Ütopyalar dedim. Nasıl ki hayvanların, bitkilerin GDO’su ile oynanarak doğal genetik özellikleri bozuldu ise aynı şekilde, toplumsal yaşamda eğitim ile yaratılan şartlar insanın genetik özellikleri olmasa da toplumsal duyarlılık özellikleri bozulmuştur.

Yıllar önce TÜBİTAK Popüler Bilim Yayınlarında yayınlanmış olan Richard Dawkins’in “GEN BENCİLDİR.” Yapıtı buna başka bir örnektir. Toplumdaki sosyal, kültürel evrimin yanı sıra, genetik bir evrimleşmeyi de işaret eder.

İnsanın düşünce ve davranış yapısındaki değişimi gözlemleyenler, genelde toplu bir evrimleşme, değişim sürecinde olduğunu görecektir.

Kapitalist sistem kişileri, toplumları bireyselleştirirken, tüm yaşam alanlarını bozmaktadır. Bu gibi değişim süreçlerinde ise genetik süreçlere kadar da sürüklemektedir.
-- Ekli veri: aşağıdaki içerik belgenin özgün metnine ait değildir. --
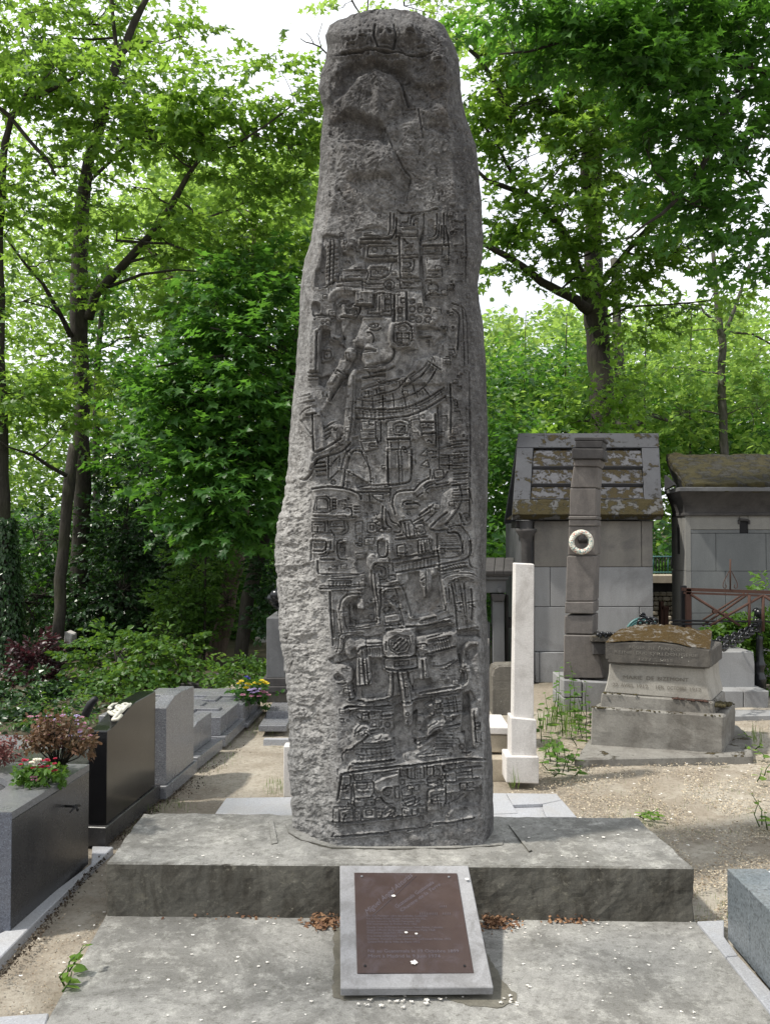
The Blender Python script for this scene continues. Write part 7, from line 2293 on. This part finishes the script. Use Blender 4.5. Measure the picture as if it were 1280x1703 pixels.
wood('darker green tree crowns standing in the far wood on the right', [(800, 1000, 560, 760, 18, 22, 420, .5, 60), (1080, 1320, 600, 780, 18, 22, 520, .4, 60), (790, 900, 700, 950, 15, 18, 300, .4, 20)], M['leaf_dark'], .18, 21.0)
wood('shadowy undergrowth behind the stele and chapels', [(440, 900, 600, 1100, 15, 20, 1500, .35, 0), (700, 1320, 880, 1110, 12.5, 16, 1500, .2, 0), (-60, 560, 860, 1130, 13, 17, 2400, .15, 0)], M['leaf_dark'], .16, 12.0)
# young saplings in the far wood, right
for i, (x, w) in enumerate(((940, 2.2), (872, 1.8), (1147, 3), (1072, 2.2))):
    tree('sapling', tuple(G(x, 1010, 0)), ['slim sapling stem in the wood left of the right maple', 'thin sapling stem showing between stele and right maple', 'slender sapling stem in the wood above the gap between the chapels', 'thin leaning sapling above the chapel roof ridge'][i], 'tree',
         [[(x, 1020, w + 1, 19), (x + 1, 800, w + .5, 19), (x - 1, 650, w, 19), (x + 2, 520, w * .6, 19)]], [(x, 600, 19, 40, 60, 12, .8), (x + 10, 530, 19, 30, 30, 7, .8)], M['bark_dark'], M['leaf_bright'], leaf=.16, k=9)

# ---------------------------------------------------------------- ivy and ground plants on the right
bush('ivy_hedge', tuple(G(1200, 1140, 0)), 'green ivy thicket growing over the grave behind the chain', 'ivy', [(1215, 1062, 8.9, 34, 24, 120, .6), (1170, 1055, 9.1, 40, 20, 90, .5), (1250, 1050, 8.9, 40, 24, 100, .6), (1290, 1080, 8.7, 30, 60, 120, .5), (1272, 1130, 8.8, 12, 40, 40, .4), (1220, 1100, 8.95, 50, 16, 60, .2), (1290, 1010, 8.8, 18, 24, 20, .7), (1270, 975, 8.7, 14, 10, 7, .7)], M['leaf_shrub'], .06, k=10, spread=.13, tone=.6, flat=.7)
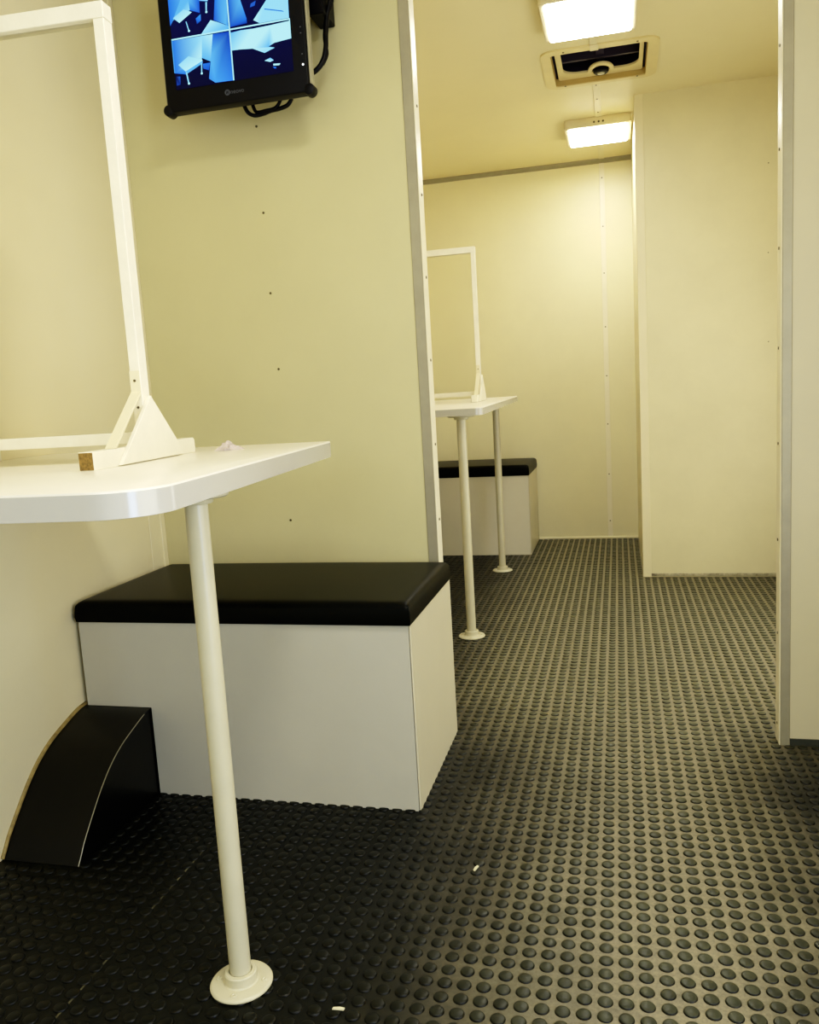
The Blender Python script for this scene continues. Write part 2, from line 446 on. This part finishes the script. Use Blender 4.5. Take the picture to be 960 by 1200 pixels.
# ------------------------------------------------------------------ tables
def leg(table, org, x, y, zt, label_top=True):
    l = MB().lathe([(.555,.06),(.555,zt-.05)], (x,y,0), 36).build('leg', M['pole'], table, org, smooth=40)
    MB().lathe([(1.62,.10),(1.62,.16),(1.56,.24),(1.5,.27),(.92,.30),(.86,.36),(.84,.78),(.79,.84),(.60,.84),(.60,.4)], (x,y,0), 48).build('floor_flange', M['pole'], l, org, smooth=35)
    MB().lathe([(.60,zt-.6),(.78,zt-.6),(.82,zt-.55),(.84,zt-.34),(1.5,zt-.30),(1.58,zt-.24),(1.58,zt)], (x,y,0), 40).build('top_flange', M['pole'], l, org, smooth=35)
    for a in (-1.45, .15, 1.7, 3.25):
        MB().lathe([(.17,.26),(.16,.31),(.1,.33),(.05,.29)], (x+1.22*math.cos(a), y+1.22*math.sin(a), 0), 12).build('screw', M['pole'], l, org, smooth=40)
    return l
def corner(pts, k, r, n=10):
    a, b, c = Vector(pts[k-1]), Vector(pts[k]), Vector(pts[(k+1) % len(pts)])
    u, v = (a-b).normalized(), (c-b).normalized()
    ang = u.angle(v); d = r/math.tan(ang/2)
    p0, p1 = b+u*d, b+v*d
    cen = b+(u+v).normalized()*(r/math.sin(ang/2))
    a0 = math.atan2((p0-cen).y, (p0-cen).x); a1 = math.atan2((p1-cen).y, (p1-cen).x)
    da = (a1-a0+PI) % (2*PI)-PI
    return [tuple(cen+Vector((math.cos(a0+da*t/n), math.sin(a0+da*t/n)))*r) for t in range(n+1)]
def make_table(poly, r, z0, z1, legs, label, tilt=0):
    org = (legs[0][0], legs[0][1], 0)
    t = empty('table', org, label, 'table', 'white wall tables on floor poles')
    pts = [poly[0]]+corner(poly, 1, r)+corner(poly, 2, .25, 4)+[poly[3]]
    m = MB().prism(pts, z0, z1, 'z', .06, 2)
    def sl(v):
        v.co.z += tilt*(v.co.y-poly[0][1])
    for v in m.bm.verts: sl(v)
    o = m.build('tabletop', M['table'], t, org, smooth=30)
    e = MB().prism([(x, y) for x, y in pts], z0+.03, z1-.10, 'z')
    # thin edge band wrapped around the exposed rim
    cxm = sum(p[0] for p in pts)/len(pts); cym = sum(p[1] for p in pts)/len(pts)
    for v in e.bm.verts:
        d = Vector((v.co.x-cxm, v.co.y-cym)).normalized()*.012
        v.co.x += d.x; v.co.y += d.y; sl(v)
    e.build('edge_band', M['table_edge'], o, org, smooth=30)
    for x, y in legs: leg(t, org, x, y, z0+tilt*(y-poly[0][1])+.02)
    return t
make_table([(XL+.05, 26.0), (-16.85, 27.0), (-19.3, 54.55), (XL+.05, 54.55)], 2.4, 25.9, 27.0, [(-19.7, 35.8)],
           'near white table with rounded corner on one steel pole, beside the wheel arch')
make_table([(XL+.05, 93.8), (-14.9, 93.8), (-16.0, 138.0), (XL+.05, 138.0)], .9, 27.02, 27.9, [(-18.0, 97.3), (-19.1, 134.1)],
           'far white table on two poles seen through the partition opening', .0125)

# ------------------------------------------------------------------ screens on the tables
def make_screen(loc, rot, Hh, Lh, fy0, fy1, label, zrail=1.0, w=.62, bare=True, tilt=0):
    s = empty('table_screen', loc, label, 'screen', 'clear screens in white wooden frames', rot)
    W = M['white_wood']; s.rotation_euler[0] = tilt
    for k, x1 in enumerate((0, -Lh+w)):
        x0 = x1-w
        MB().box(x0, x1, -.45, .45, .95, Hh-.85, .03, 1).build('post', W, s)
        f = MB().prism([(fy0,0),(fy1,0),(fy1,.75),(fy1-.06,.88),(fy1-.2,.95),(fy0,.95)], x0-.2, x1, 'x', .03, 1).build('foot', W, s)
        if bare: MB().box(x0-.18, x1-.02, fy0-.03, fy0+.01, .03, .92, .02, 1).build('end_grain', M['rawwood'], f)['label'] = 'bare brown end of the foot'
        gx = (x1, x1+.24) if k == 0 else (x0-.24, x0)
        MB().prism([(-3.9,.06),(3.65,.06),(2.95,1.0),(.12,3.7)], gx[0], gx[1], 'x', .03, 1).build('gusset', W, s)
        br = MB().prism([(-.46,5.1),(-.46,3.85),(-3.75,.97),(-4.0,.97),(-.56,3.95),(-.56,5.1)], x0+.03, x1-.03, 'x').build('brace', M['trim'], s)
        for z in (4.55,):
            MB().lathe([(.08,0),(.07,-.04),(.02,-.05)], ((x0+x1)/2, -.56, z), 12, 'y').build('screw', M['screwhead'], br)
        MB().lathe([(.08,0),(.07,-.04),(.02,-.05)], ((x0+x1)/2, -.45, 3.05), 12, 'y').build('screw', M['screwhead'], br)
    MB().box(-Lh, 0.02, -.47, .47, Hh-.85, Hh, .03, 1).build('top_rail', W, s)
    MB().box(-Lh+w, -w, -.32, .32, zrail, zrail+.66, .03, 1).build('bottom_rail', W, s)
    MB().box(-Lh+w-.1, -w+.1, -.06, .06, zrail+.5, Hh-.7).build('clear_pane', M['clear'], s)
    return s
make_screen((-26.15, 43.0, 27.0), math.radians(4.0), 24.55, 14.6, -6.2, 5.9,
            'tall clear screen in white wooden frame standing on the near table')
make_screen((-19.0, 120.0, 28.24), math.radians(2.0), 21.5, 15, -5.5, 5.2,
            'clear screen in white frame standing on the far table in the back room', .75, .6, False, math.atan(.0125))

# crumpled tissue on the near table
bm = bmesh.new(); bmesh.ops.create_icosphere(bm, subdivisions=3, radius=1)
for v in bm.verts:
    n = random.uniform(.8, 1.2); q = v.co.copy()
    k = max(q.z, 0)
    v.co = Vector((q.x*1.0*(1-.75*k)*n, q.y*.8*(1-.75*k)*n, max(q.z, -.02)*.55*n if q.z > 0 else 0.0))
bmesh.ops.dissolve_degenerate(bm, dist=1e-4, edges=bm.edges)
tm = MB(); tm.merge(bm)
tag(tm.build('tissue', M['paper']), 'small crumpled pale tissue on the near table behind the screen foot', 'tissue').location = Vector((-24.6, 49.6, 27.0))*U
for (x, y, a, lab) in ((-9.33, 47.83, 1.3, 'tiny pale scrap on rubber floor in front of the near bench corner'),
                       (-14.04, 34.81, .1, 'tiny pale scrap on dark rubber floor right of the near pole base')):
    s_ = tag(MB().prism([(-.30,-.07),(.28,-.09),(.31,.05),(.05,.10),(-.27,.06)], 0, .06, 'z').build('paper_scrap', M['grit']), lab, 'scrap', 'scraps on the floor')
    s_.location = Vector((x+.0, y, .115))*U; s_.rotation_euler = (0, 0, a)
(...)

Bu nedenle ülkeler, yönetimler, yönetim sistemleri, seçmen davranış ve tercihleri çok önemlidir.

Her sistem, kendi felsefesi çerçevesinde, kendi insanını yaratır. Her sistemin de doğal olarak bir düşmanı vardır. Feodalizmin düşmanı Kapitalizm, Kapitalizmin düşmanı ise Sosyalizm olduğu gibi…

Demokrasinin düşmanı, Faşizmdir.

Nazım Hikmet’in dizelerinde, “Sana düşman, bana düşman/ Düşünen insana düşman/ Vatan ki bu insanların evidir/ Sevgilim onlar vatana düşman,” der.

Bütün bunları gösteriyor ki insan için sosyal, kültürel ve siyasal bütün yaşam alanlarında bir süreç yürütülüyor. Sisteme hâkim olanlar, düzenlerinin sürmesi için insanı eğitiyor, evrimleştiriyor ve yönetiyor.

İlk çitin çekilişinin üstünden yüzyıllar geçmiş olsa da hala sömürü düzeni, savaşlar bitmiyor.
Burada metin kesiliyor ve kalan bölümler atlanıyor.